In justification of these views, some considerations should here be advanced as briefly as may be, and although details may have the aspect of being antiquarian, I anticipate that they will help the general readers to the better understanding of the place of music in Chinese history, and in the daily life of the people inhabiting the land modernly known as China.
When I started the enquiry I had no idea where the quest would lead me. It was only afterwards that, prompted by a wider interest in the subject, I found that independently, I had come to a conclusion identical with that of modern research in ethnology, philology, and archæology. My study of the matter is but a simple venture over an untrodden course, seeking the earliest sources of music, and the identity of view of learned authorities may, I think, fairly be taken as strengthening my own.
A few hints concerning these will answer our purpose.
In that southern valley of the Euphrates, the first people named in history were the Akkadians and Sumerians, they came down from the mountains and built cities; the unnamed settlers earlier than these had occupied the region and were without bond of union sufficient to give them a name in common, yet it should not be forgotten that they, too, had a past, remote in time, though unrecorded as history.
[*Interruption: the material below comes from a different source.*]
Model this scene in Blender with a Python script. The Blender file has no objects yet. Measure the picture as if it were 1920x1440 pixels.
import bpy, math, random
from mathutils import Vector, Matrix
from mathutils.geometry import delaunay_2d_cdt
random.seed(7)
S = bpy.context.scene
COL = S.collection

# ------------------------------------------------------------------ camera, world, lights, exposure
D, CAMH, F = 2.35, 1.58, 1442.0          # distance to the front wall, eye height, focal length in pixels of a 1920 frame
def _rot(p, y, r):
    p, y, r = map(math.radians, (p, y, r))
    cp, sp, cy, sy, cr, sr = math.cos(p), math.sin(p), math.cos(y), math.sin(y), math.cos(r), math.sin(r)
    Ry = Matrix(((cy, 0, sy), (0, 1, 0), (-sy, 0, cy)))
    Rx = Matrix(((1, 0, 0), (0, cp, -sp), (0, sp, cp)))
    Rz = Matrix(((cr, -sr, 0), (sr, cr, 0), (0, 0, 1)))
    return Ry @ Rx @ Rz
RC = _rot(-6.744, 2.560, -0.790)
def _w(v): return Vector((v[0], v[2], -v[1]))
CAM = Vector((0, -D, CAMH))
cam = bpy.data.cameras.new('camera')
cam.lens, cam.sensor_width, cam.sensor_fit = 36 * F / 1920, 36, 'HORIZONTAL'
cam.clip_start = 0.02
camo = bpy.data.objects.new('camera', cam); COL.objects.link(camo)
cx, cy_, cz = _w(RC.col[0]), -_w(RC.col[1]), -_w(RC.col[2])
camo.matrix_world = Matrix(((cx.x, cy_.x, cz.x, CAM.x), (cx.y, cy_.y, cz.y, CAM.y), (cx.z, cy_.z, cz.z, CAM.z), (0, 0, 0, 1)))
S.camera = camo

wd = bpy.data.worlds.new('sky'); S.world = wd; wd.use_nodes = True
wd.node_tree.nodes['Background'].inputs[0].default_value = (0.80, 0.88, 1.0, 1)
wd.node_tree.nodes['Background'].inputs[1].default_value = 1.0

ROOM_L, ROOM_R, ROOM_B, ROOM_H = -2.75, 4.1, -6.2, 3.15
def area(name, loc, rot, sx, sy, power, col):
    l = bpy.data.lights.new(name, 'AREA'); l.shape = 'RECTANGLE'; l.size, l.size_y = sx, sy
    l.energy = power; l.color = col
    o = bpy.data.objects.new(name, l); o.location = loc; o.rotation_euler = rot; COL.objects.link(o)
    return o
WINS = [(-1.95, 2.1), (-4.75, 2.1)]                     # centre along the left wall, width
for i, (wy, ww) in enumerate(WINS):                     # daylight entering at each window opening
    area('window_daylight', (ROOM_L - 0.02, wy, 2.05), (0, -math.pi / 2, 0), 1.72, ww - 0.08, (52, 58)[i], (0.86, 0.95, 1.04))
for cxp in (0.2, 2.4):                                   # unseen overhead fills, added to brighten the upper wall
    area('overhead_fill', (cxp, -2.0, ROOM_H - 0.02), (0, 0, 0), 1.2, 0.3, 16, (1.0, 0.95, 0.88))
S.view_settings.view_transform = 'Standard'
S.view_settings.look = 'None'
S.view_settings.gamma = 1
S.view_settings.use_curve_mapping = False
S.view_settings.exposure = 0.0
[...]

How then do we connect the Chinese with these? The Chinese constitute one of the numerous branches of the Mongolian race. Historians state that the ancient empire of Medea was founded by Mongols. When the first immigrants of this race entered China colonising the fertile valley of the Yellow River, they brought with them evidences of a civilization which it must have taken many, many centuries to have arrived at. Agriculture they were proficient in; astronomy they possess records of, that point to events thousands of years earlier; masonry, and canalization also, in well-developed systems immediately applicable to their new surroundings; and my argument is that they brought also a primitive system of music arising from or out of a simple pipe adoption, having a series of four or five sounds, such as we have found to be the original basis of Egyptian and Greek music. Ancestor worship they also brought with them. A formulated religion they had not, neither had they a priesthood.
Where can be found a common centre, where a population had existed in prehistoric times, at which these chief evidences of civilization had been grouped together in communal or in civic life?
Research can shew but one—and that, the southern valley of the Euphrates.
In his work, “Primitive Civilizations,” Mr. E. J. Simcox writes:—
“That the Chinese themselves did not learn agriculture in China is beyond a doubt; the family life of the Chinese does not go back to a time when the black-haired people were not agricultural.”